Maybe past time, but, no: you roused mid-morning and went outside. It was a sunny day, the kind of bright cold February offers as a promise of spring. You strolled across frozen ground, sniffing at sharp spokes of grass. In your not so recent past, you would have vanished for hours, today it was brief minutes before you returned, ready for your final trip out of our home and out of this world.
You nestled in a makeshift carrier, burrowed deep inside the plush robe you claimed some weeks before. This would be the place of your final sleep, your splash of cream against a purple backdrop.
The vet whisked you away to put an IV in your leg. Only to return, long minutes later, apologizing: she couldn’t open a vein. Two failed attempts before your hind leg yielded.

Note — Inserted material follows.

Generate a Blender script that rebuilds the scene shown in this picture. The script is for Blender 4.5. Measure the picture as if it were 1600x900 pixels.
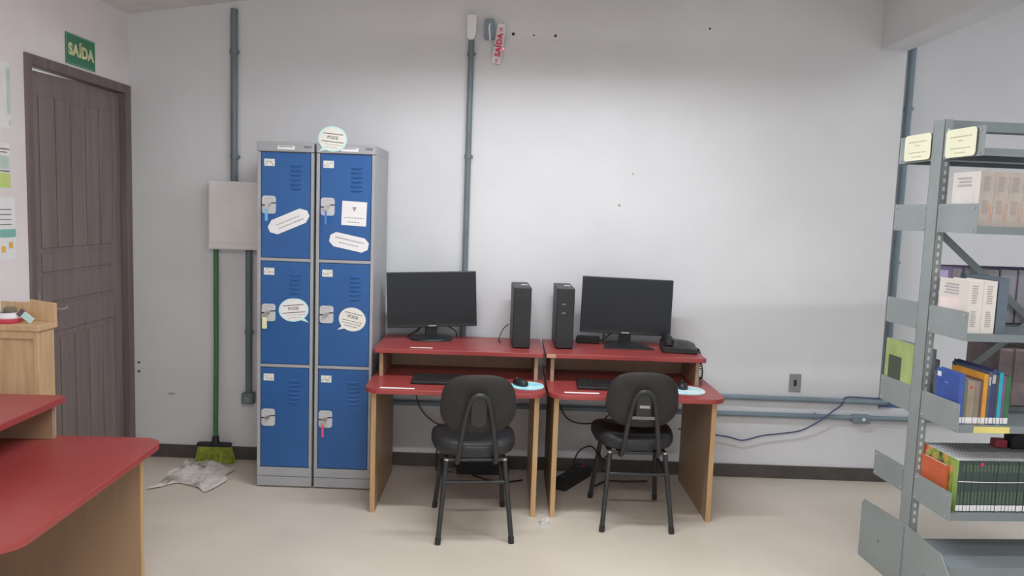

We gazed down at you, you in your red socks, two bandages brighter than blood binding your front legs, and ached to realize that our quest to spare you any pain had failed.
She held up the syringe and we nodded.
I put my lips close to your head, that velvety spot between your ears, and hum-crooned your name.
Dear Butterscotch,
The food bowl is gone, but the urge to feed you remains. The sliding glass door yields only a view of the yard, not a cat waiting to come inside. Wind chimes sing like the bell on your collar.
Inside is quiet, bereft of your chatter and wads of fur.
Dave and I are untethered, petless, for the first time in 24 years.
We can go back to Italy, visit the kids in Chicago, tour the country like we’ve always planned. And we will, I know this.
But for now we’re on hold, simply missing you.